I Grigioni chiesero aiuto ai Francesi e nell'aprile 1621 ci fu un primo tentativo di porre fine alla guerra con la firma del trattato di Madrid: la Spagna acconsentì a rendere la Valtellina ai Grigioni in cambio della garanzia di libero culto per il partito cattolico di Robustelli mentre la Francia si sarebbe impegnata per impedire l'alleanza tra Venezia e i Grigioni. Il trattato venne tuttavia disatteso dagli Spagnoli e la guerra riprese: supportato dagli austriaci, il duca di Feria passò l'Engadina ed occupò Coira nel novembre 1621 e Robustelli venne nominato Capitano Generale della Valtellina[7]. Il Sacro Macello era così diventato il casus belli nella Guerra di Valtellina, uno degli strascichi italiani della Guerra dei trent'anni.
Nel 1626 si giunse a una nuova mediazione fra Francia e Spagna con il trattato di Monzón: la Valtellina veniva restituita alla Repubblica delle Tre Leghe, con le condizioni che fosse smilitarizzata e che si impedisse la diffusione del protestantesimo. In realtà la Spagna non rispettò affatto il trattato e non restituì la Valtellina ai Grigioni fino al 1639, dopo un'invasione da parte dei francesi e la riconquista da parte degli spagnoli, che alla fine la cedettero alle Tre Leghe.

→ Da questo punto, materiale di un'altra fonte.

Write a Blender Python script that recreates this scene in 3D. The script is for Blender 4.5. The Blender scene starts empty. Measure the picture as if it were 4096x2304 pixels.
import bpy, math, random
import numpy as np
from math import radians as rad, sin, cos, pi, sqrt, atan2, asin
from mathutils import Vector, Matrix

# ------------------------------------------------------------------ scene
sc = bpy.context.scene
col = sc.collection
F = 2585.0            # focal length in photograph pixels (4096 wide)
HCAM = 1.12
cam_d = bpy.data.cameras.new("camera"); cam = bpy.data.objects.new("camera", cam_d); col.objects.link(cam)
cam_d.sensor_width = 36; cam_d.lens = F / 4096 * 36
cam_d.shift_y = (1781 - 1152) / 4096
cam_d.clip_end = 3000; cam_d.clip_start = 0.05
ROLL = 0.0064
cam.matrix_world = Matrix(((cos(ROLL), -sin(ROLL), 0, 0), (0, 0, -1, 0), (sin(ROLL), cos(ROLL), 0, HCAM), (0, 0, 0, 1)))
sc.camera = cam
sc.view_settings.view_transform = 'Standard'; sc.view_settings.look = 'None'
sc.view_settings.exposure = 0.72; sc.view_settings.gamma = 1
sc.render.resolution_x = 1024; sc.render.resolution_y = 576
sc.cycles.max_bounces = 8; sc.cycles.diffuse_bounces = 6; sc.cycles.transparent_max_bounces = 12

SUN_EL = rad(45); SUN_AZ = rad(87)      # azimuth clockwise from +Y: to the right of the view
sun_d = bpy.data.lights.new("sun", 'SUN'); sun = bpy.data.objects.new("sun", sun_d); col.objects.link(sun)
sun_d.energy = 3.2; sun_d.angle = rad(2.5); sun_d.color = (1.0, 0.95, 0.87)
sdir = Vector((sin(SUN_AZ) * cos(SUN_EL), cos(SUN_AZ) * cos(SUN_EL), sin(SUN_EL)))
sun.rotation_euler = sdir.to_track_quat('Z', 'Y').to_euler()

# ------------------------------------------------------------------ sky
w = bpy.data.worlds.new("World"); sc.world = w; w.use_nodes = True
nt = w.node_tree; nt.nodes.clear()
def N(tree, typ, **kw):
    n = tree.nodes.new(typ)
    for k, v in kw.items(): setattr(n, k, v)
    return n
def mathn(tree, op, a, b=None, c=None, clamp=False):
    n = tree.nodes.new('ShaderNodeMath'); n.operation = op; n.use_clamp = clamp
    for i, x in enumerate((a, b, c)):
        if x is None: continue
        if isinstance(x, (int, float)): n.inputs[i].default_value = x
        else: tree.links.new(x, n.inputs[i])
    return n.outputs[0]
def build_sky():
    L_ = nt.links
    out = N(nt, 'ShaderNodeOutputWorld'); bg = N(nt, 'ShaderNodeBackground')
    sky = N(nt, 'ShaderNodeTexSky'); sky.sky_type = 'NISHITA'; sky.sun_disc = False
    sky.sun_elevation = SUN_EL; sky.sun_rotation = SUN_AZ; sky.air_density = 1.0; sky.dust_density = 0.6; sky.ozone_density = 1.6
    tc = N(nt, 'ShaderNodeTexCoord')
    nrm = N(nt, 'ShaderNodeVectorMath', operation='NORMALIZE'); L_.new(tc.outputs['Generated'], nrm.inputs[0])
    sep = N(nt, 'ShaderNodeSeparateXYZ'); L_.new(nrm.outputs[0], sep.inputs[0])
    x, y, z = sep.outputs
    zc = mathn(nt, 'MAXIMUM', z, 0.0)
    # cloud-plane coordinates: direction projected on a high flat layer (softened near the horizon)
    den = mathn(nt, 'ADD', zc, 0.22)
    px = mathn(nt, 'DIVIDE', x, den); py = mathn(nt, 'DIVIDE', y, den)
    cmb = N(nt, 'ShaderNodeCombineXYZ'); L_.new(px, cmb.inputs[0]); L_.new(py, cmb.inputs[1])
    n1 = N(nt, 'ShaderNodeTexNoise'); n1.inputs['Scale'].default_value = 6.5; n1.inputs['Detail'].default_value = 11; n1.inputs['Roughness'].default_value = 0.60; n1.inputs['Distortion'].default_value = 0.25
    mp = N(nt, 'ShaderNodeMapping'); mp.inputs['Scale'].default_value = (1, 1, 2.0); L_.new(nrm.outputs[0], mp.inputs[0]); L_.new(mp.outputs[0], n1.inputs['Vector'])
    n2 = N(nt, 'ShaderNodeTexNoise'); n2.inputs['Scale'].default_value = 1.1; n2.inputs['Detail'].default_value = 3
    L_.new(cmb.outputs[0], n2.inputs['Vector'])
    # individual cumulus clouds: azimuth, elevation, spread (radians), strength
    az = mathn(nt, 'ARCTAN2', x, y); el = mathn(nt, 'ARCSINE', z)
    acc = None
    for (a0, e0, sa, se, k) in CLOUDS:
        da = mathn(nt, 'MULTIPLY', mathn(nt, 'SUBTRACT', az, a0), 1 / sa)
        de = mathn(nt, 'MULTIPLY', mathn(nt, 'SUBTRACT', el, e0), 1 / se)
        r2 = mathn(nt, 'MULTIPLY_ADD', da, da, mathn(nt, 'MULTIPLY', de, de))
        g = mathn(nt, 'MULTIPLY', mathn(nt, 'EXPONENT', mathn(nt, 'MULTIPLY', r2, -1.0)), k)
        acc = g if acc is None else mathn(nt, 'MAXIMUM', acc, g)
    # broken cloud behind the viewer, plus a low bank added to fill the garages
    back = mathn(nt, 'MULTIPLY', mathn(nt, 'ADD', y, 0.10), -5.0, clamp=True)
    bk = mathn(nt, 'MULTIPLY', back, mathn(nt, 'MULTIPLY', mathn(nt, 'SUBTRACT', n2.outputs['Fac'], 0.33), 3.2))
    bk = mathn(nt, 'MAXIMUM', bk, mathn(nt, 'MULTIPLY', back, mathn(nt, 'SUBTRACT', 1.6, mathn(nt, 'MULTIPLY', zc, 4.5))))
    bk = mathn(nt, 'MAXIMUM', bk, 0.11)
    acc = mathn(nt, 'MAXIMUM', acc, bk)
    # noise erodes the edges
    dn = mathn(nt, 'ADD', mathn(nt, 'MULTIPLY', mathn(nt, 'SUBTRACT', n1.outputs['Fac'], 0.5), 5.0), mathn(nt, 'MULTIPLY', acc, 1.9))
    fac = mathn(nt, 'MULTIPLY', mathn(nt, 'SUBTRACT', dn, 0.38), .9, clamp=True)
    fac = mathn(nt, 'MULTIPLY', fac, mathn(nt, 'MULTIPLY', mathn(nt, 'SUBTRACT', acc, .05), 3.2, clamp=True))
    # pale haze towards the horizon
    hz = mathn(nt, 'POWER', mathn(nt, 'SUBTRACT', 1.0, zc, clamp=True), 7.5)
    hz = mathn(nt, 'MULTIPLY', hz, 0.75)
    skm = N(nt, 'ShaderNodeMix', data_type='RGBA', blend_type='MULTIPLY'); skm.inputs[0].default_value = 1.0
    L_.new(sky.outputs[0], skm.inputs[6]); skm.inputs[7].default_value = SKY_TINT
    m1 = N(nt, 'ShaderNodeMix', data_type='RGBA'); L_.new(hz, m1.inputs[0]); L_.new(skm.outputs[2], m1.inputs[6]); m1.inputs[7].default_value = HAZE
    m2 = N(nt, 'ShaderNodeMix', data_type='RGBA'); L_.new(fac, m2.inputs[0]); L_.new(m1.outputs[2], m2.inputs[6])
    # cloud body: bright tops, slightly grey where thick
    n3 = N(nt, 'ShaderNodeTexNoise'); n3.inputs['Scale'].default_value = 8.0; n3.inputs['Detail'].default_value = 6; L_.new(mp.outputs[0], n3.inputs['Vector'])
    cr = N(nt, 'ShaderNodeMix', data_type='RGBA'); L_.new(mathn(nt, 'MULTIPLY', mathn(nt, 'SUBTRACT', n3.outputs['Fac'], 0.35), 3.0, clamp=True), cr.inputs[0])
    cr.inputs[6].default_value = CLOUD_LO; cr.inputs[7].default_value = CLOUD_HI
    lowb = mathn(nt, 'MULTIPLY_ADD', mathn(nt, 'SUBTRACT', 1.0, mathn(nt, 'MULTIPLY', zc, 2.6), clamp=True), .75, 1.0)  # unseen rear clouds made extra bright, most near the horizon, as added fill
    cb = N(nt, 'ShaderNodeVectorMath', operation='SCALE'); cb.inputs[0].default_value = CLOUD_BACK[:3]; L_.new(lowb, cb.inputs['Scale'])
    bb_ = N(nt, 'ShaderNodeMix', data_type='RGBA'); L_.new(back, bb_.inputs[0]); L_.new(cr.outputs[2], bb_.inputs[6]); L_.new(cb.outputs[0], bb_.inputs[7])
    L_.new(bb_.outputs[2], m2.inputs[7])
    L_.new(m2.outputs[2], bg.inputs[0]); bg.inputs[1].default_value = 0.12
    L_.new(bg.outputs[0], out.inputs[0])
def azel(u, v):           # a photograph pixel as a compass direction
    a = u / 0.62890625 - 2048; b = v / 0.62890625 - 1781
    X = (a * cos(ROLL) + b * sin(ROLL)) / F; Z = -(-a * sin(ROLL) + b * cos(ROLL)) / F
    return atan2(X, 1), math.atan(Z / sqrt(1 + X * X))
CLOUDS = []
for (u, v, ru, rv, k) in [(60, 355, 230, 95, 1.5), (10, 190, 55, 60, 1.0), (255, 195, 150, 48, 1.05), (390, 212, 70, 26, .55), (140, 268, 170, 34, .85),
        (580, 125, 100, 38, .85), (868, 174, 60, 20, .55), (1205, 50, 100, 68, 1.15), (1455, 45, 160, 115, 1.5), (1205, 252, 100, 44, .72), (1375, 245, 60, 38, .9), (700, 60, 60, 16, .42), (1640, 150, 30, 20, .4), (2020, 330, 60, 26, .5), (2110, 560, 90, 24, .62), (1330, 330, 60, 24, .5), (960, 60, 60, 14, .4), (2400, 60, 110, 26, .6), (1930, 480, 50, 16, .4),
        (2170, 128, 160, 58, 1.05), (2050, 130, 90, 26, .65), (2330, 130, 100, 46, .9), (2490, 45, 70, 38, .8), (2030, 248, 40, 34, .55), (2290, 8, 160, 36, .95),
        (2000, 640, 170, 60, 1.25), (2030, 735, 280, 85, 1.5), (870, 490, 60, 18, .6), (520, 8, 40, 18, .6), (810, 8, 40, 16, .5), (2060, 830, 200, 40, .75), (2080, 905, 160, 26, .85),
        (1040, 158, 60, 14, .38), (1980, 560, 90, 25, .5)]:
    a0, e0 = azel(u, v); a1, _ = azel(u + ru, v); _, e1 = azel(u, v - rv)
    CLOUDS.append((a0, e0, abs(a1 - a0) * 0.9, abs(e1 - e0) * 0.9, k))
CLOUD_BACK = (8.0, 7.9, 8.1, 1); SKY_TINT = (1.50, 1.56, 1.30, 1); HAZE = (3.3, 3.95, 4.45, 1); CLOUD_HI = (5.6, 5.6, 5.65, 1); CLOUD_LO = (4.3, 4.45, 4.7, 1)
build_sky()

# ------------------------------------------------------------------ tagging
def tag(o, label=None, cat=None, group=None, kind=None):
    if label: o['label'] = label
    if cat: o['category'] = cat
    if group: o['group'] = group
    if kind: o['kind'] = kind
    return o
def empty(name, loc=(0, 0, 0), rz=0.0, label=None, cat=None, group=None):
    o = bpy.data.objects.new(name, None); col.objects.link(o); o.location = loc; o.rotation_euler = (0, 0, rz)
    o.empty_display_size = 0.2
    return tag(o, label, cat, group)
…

Fu lo storico cattolico conservatore Cesare Cantù a coniare il termine "sacro macello", nel suo saggio storico del 1853 Il Sacro Macello di Valtellina. La strage dell'estate del 1620 ha lasciato fino ad oggi una traccia indelebile nella coscienza collettiva: ancora oggi il "sacro macello" è un episodio storico che quasi tutti i valtellinesi conoscono e ricordano.